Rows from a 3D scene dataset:
>> begin

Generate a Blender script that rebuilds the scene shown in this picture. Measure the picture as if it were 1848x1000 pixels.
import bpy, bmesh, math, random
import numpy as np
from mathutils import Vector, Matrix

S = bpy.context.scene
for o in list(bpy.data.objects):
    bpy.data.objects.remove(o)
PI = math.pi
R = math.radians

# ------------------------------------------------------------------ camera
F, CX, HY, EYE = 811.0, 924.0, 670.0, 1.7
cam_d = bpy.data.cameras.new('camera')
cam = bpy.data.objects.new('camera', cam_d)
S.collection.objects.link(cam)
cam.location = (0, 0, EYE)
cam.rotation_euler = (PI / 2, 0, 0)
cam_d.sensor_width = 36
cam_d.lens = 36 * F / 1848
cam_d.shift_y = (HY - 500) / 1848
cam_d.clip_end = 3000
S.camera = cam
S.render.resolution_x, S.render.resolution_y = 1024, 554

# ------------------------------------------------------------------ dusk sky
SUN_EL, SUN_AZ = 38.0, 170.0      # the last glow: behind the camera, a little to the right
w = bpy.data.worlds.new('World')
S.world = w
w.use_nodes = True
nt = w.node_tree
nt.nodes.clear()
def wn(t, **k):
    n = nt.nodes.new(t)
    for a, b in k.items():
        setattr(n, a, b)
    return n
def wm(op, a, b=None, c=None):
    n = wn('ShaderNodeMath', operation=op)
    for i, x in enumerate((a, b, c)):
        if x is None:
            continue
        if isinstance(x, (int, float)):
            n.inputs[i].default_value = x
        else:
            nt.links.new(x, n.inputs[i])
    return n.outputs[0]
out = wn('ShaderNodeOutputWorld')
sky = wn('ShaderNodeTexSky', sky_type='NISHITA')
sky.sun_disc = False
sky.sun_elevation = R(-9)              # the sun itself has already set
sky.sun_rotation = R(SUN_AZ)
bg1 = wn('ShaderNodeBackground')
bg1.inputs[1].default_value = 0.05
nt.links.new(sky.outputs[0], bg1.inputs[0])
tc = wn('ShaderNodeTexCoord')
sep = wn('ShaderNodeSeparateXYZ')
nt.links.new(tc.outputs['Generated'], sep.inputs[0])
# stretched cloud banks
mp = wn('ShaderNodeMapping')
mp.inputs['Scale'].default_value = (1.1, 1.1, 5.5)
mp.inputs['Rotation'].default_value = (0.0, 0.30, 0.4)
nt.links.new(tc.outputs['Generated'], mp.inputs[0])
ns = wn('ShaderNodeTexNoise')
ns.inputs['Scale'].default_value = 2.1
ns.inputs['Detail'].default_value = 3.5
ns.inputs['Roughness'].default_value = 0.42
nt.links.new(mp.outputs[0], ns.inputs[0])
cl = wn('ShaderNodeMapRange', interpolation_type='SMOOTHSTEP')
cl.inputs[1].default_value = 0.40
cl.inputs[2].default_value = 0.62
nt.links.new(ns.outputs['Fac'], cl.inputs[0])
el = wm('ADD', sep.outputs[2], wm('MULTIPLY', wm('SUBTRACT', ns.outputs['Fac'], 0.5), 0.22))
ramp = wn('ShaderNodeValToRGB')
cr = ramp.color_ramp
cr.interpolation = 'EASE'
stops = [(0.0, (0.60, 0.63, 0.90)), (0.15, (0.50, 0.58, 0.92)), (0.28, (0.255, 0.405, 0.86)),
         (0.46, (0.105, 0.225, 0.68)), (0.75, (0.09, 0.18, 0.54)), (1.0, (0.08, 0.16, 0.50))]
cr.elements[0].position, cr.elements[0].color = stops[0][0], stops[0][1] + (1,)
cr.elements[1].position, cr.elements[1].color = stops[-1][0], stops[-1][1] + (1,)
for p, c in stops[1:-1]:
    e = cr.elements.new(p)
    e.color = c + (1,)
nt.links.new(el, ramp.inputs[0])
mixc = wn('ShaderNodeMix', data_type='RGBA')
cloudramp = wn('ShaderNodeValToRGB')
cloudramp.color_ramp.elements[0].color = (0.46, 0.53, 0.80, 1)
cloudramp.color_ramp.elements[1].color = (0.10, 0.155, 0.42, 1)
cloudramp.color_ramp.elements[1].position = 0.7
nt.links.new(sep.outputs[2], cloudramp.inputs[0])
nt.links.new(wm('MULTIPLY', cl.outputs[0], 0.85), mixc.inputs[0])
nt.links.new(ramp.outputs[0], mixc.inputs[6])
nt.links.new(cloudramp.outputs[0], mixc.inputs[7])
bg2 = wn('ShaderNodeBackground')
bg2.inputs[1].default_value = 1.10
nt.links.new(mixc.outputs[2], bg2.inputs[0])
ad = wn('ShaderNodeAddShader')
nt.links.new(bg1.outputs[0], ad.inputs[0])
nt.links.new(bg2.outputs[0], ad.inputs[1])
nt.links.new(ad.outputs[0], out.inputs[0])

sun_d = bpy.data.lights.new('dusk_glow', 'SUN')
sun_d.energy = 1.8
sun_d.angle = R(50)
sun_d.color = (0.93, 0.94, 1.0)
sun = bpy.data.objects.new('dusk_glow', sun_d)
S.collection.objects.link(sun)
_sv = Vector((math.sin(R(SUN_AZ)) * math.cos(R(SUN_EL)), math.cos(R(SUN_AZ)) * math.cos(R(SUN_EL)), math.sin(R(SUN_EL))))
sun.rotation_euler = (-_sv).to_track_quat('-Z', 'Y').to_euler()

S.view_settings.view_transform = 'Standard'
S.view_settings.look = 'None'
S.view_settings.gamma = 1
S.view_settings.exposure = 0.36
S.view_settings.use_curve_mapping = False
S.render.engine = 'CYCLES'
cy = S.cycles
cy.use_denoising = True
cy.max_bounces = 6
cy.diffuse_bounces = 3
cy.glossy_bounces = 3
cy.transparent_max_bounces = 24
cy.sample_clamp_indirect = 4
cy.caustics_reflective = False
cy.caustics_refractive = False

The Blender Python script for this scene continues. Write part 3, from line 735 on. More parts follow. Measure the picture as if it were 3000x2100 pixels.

>> end

## Goal
Each line above is to be repeated exactly.

## Exercise result
Generate a Blender script that rebuilds the scene shown in this picture. Measure the picture as if it were 1848x1000 pixels.
import bpy, bmesh, math, random
import numpy as np
from mathutils import Vector, Matrix

S = bpy.context.scene
for o in list(bpy.data.objects):
    bpy.data.objects.remove(o)
PI = math.pi
R = math.radians

# ------------------------------------------------------------------ camera
F, CX, HY, EYE = 811.0, 924.0, 670.0, 1.7
cam_d = bpy.data.cameras.new('camera')
cam = bpy.data.objects.new('camera', cam_d)
S.collection.objects.link(cam)
cam.location = (0, 0, EYE)
cam.rotation_euler = (PI / 2, 0, 0)
cam_d.sensor_width = 36
cam_d.lens = 36 * F / 1848
cam_d.shift_y = (HY - 500) / 1848
cam_d.clip_end = 3000
S.camera = cam
S.render.resolution_x, S.render.resolution_y = 1024, 554

# ------------------------------------------------------------------ dusk sky
SUN_EL, SUN_AZ = 38.0, 170.0      # the last glow: behind the camera, a little to the right
w = bpy.data.worlds.new('World')
S.world = w
w.use_nodes = True
nt = w.node_tree
nt.nodes.clear()
def wn(t, **k):
    n = nt.nodes.new(t)
    for a, b in k.items():
        setattr(n, a, b)
    return n
def wm(op, a, b=None, c=None):
    n = wn('ShaderNodeMath', operation=op)
    for i, x in enumerate((a, b, c)):
        if x is None:
            continue
        if isinstance(x, (int, float)):
            n.inputs[i].default_value = x
        else:
            nt.links.new(x, n.inputs[i])
    return n.outputs[0]
out = wn('ShaderNodeOutputWorld')
sky = wn('ShaderNodeTexSky', sky_type='NISHITA')
sky.sun_disc = False
sky.sun_elevation = R(-9)              # the sun itself has already set
sky.sun_rotation = R(SUN_AZ)
bg1 = wn('ShaderNodeBackground')
bg1.inputs[1].default_value = 0.05
nt.links.new(sky.outputs[0], bg1.inputs[0])
tc = wn('ShaderNodeTexCoord')
sep = wn('ShaderNodeSeparateXYZ')
nt.links.new(tc.outputs['Generated'], sep.inputs[0])
# stretched cloud banks
mp = wn('ShaderNodeMapping')
mp.inputs['Scale'].default_value = (1.1, 1.1, 5.5)
mp.inputs['Rotation'].default_value = (0.0, 0.30, 0.4)
nt.links.new(tc.outputs['Generated'], mp.inputs[0])
ns = wn('ShaderNodeTexNoise')
ns.inputs['Scale'].default_value = 2.1
ns.inputs['Detail'].default_value = 3.5
ns.inputs['Roughness'].default_value = 0.42
nt.links.new(mp.outputs[0], ns.inputs[0])
cl = wn('ShaderNodeMapRange', interpolation_type='SMOOTHSTEP')
cl.inputs[1].default_value = 0.40
cl.inputs[2].default_value = 0.62
nt.links.new(ns.outputs['Fac'], cl.inputs[0])
el = wm('ADD', sep.outputs[2], wm('MULTIPLY', wm('SUBTRACT', ns.outputs['Fac'], 0.5), 0.22))
ramp = wn('ShaderNodeValToRGB')
cr = ramp.color_ramp
cr.interpolation = 'EASE'
stops = [(0.0, (0.60, 0.63, 0.90)), (0.15, (0.50, 0.58, 0.92)), (0.28, (0.255, 0.405, 0.86)),
         (0.46, (0.105, 0.225, 0.68)), (0.75, (0.09, 0.18, 0.54)), (1.0, (0.08, 0.16, 0.50))]
cr.elements[0].position, cr.elements[0].color = stops[0][0], stops[0][1] + (1,)
cr.elements[1].position, cr.elements[1].color = stops[-1][0], stops[-1][1] + (1,)
for p, c in stops[1:-1]:
    e = cr.elements.new(p)
    e.color = c + (1,)
nt.links.new(el, ramp.inputs[0])
mixc = wn('ShaderNodeMix', data_type='RGBA')
cloudramp = wn('ShaderNodeValToRGB')
cloudramp.color_ramp.elements[0].color = (0.46, 0.53, 0.80, 1)
cloudramp.color_ramp.elements[1].color = (0.10, 0.155, 0.42, 1)
cloudramp.color_ramp.elements[1].position = 0.7
nt.links.new(sep.outputs[2], cloudramp.inputs[0])
nt.links.new(wm('MULTIPLY', cl.outputs[0], 0.85), mixc.inputs[0])
nt.links.new(ramp.outputs[0], mixc.inputs[6])
nt.links.new(cloudramp.outputs[0], mixc.inputs[7])
bg2 = wn('ShaderNodeBackground')
bg2.inputs[1].default_value = 1.10
nt.links.new(mixc.outputs[2], bg2.inputs[0])
ad = wn('ShaderNodeAddShader')
nt.links.new(bg1.outputs[0], ad.inputs[0])
nt.links.new(bg2.outputs[0], ad.inputs[1])
nt.links.new(ad.outputs[0], out.inputs[0])

sun_d = bpy.data.lights.new('dusk_glow', 'SUN')
sun_d.energy = 1.8
sun_d.angle = R(50)
sun_d.color = (0.93, 0.94, 1.0)
sun = bpy.data.objects.new('dusk_glow', sun_d)
S.collection.objects.link(sun)
_sv = Vector((math.sin(R(SUN_AZ)) * math.cos(R(SUN_EL)), math.cos(R(SUN_AZ)) * math.cos(R(SUN_EL)), math.sin(R(SUN_EL))))
sun.rotation_euler = (-_sv).to_track_quat('-Z', 'Y').to_euler()

S.view_settings.view_transform = 'Standard'
S.view_settings.look = 'None'
S.view_settings.gamma = 1
S.view_settings.exposure = 0.36
S.view_settings.use_curve_mapping = False
S.render.engine = 'CYCLES'
cy = S.cycles
cy.use_denoising = True
cy.max_bounces = 6
cy.diffuse_bounces = 3
cy.glossy_bounces = 3
cy.transparent_max_bounces = 24
cy.sample_clamp_indirect = 4
cy.caustics_reflective = False
cy.caustics_refractive = False

The Blender Python script for this scene continues. Write part 3, from line 735 on. More parts follow. Measure the picture as if it were 3000x2100 pixels.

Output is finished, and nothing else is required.